Mais tout s’estompe et s’éteint en un murmure crépusculaire :

Puis le son devient sombre ainsi que la lumière,
Il vibre plus léger dans la nuit moins amère
Et l’oublieux sommeil, aux Pays Irréels
Nous berce en un repos qu’on voudrait éternel.

Ce même instant de la lumière déclinante, un autre de nos amis — André Demelle — l’a vu moins strident : non plus de cuivre, mais d’airain :

… La mer — fondant ce vert qu’on dirait vénitien,
Et, le soleil couché, s’assombrissant — devient
Une cloche de bronze infinie — et qui tonne.

(Symphonie Glauque.)

Les sensations auditives ne sont pas seulement évocatrices de visions colorées, mais aussi de Formes, Figures, Schèmes géométriques dont la couleur peut être totalement absente[1]. De tels Photismes[2] sont aujourd’hui parfaitement démontrés, et dans leur étude on voudrait faire intervenir la notion quelque peu nébuleuse de « volume » du son[3] : Bleuhler et Lehman ont reconnu que les sons élevés évoquaient souvent chez leurs sujets une suite d’angles aigus.
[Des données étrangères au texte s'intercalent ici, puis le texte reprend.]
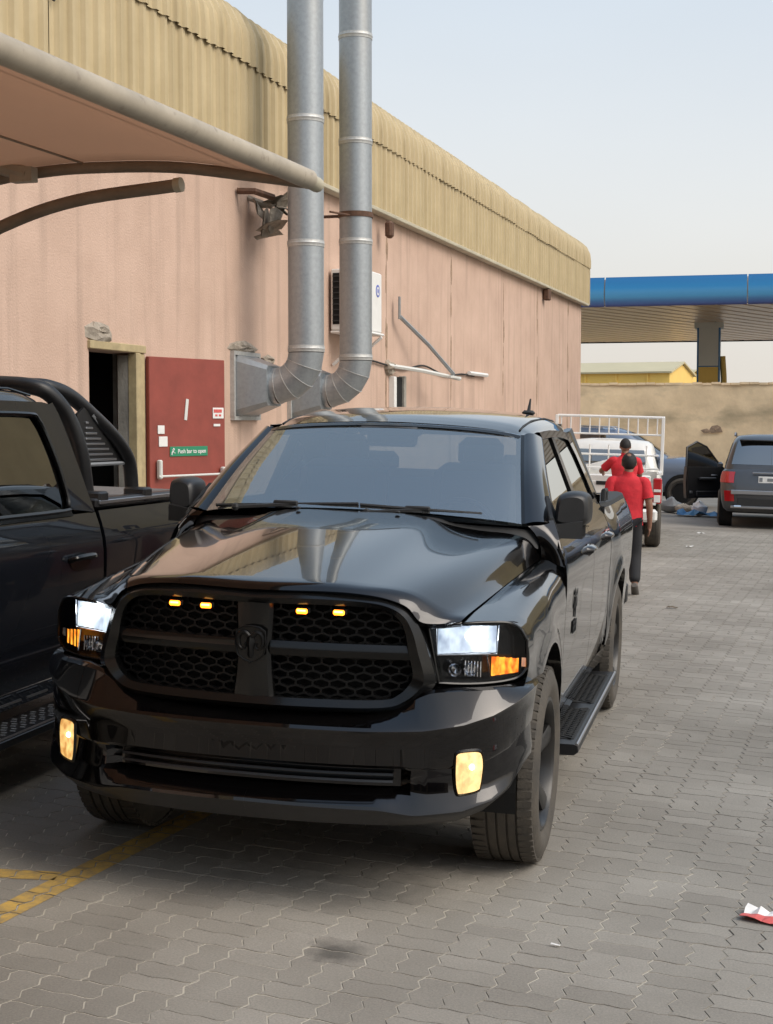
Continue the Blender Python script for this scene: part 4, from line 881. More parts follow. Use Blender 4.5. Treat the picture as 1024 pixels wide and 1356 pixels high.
# bumper -----------------------------------------------------------------------------------
BP = cr([(-.20, -.995), (0, -1.0), (.20, -.995), (.40, -.972), (.55, -.940), (.67, -.898), (.78, -.842), (.87, -.775), (.935, -.690), (.972, -.600), (.985, -.52), (.985, -.475)], 4)[4:]
nb = len(BP); tg = np.gradient(BP, axis=0); tg /= np.linalg.norm(tg, axis=1)[:, None]; nr = np.c_[tg[:, 1], -tg[:, 0]]
def brow(zf, df): return [(max(0, BP[i, 0]+nr[i, 0]*df(BP[i, 0])), BP[i, 1]+nr[i, 1]*df(BP[i, 0]), zf(BP[i, 0], i/(nb-1))) for i in range(nb)]
ip = lambda *p: (lambda x, s=0: interp(x, p))
zt = ip((0, .762), (.45, .766), (.56, .79), (.63, .842), (.68, .868), (.78, .873), (.99, .870))
zl = ip((0, .716), (.45, .716), (.65, .722), (.78, .742), (.87, .772), (.935, .81), (.972, .842), (.985, .855))
zbot = lambda x, s: interp(x, ((0, .353), (.6, .355), (.78, .368), (.87, .40), (.935, .45), (.972, .51), (.985, .56)))
rec = lambda x: 1-sstep(.575, .625, x)
zrt = lambda x, s: .572-(.10*0)
zmix = lambda x, s, k: zl(x)-.02+(zch(x, s)-zl(x)+.02)*k
zch = lambda x, s: interp(x, ((0, .470), (.60, .474), (.78, .478), (.87, .488), (.935, .52), (.985, .60)))
zcf = lambda x, s: interp(x, ((0, .428), (.5, .424), (.62, .405), (.78, .418), (.87, .45), (.935, .49), (.985, .575)))
rows = [brow(lambda x, s: zt(x)-.008, lambda x: -.10), brow(zt, lambda x: -.045+.03*sstep(.6, .7, x)), brow(lambda x, s: zt(x)-.010, lambda x: -.028+.030*sstep(.6, .7, x)),
        brow(lambda x, s: zl(x)+.012, lambda x: .034), brow(zl, lambda x: .042), brow(lambda x, s: zl(x)-.014, lambda x: .034), brow(lambda x, s: zmix(x, s, .22), lambda x: .026), brow(lambda x, s: .585*rec(x)+zmix(x, s, .55)*(1-rec(x)), lambda x: .020),
        brow(lambda x, s: .574*rec(x)+zmix(x, s, .6)*(1-rec(x)), lambda x: .012), brow(lambda x, s: .560*rec(x)+zmix(x, s, .7)*(1-rec(x)), lambda x: .014-.075*rec(x)), brow(lambda x, s: .492*rec(x)+zmix(x, s, .92)*(1-rec(x)), lambda x: .018-.075*rec(x)),
        brow(zch, lambda x: .022-.02*rec(x)), brow(lambda x, s: zcf(x, s)+.012, lambda x: .046-.026*sstep(.86, .98, x)), brow(zcf, lambda x: .050-.030*sstep(.86, .98, x)), brow(lambda x, s: zcf(x, s)-.010, lambda x: .044-.03*sstep(.86, .98, x))]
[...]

Les sons graves se voyaient plus obtus, émoussés, devenus arcs de cercle et courbes géométriques. Tout cela ne pourrait sembler que matériaux d’ingénieurs, non de poètes,

  1. « J’étais alors dans ma seizième année, dit Wagner… Pendant le jour, en un demi-sommeil, j’avais des visions, dans lesquelles la Fondamentale, la Tierce, la Quinte m’apparaissaient en personnes, et me dévoilaient leur importante signification. » Souvenirs, traduction C. Benoit p. 10.
  2. Destouches, op. cit. p. 4.
  3. Engel : Stumpf, cité par Destouches, ibid.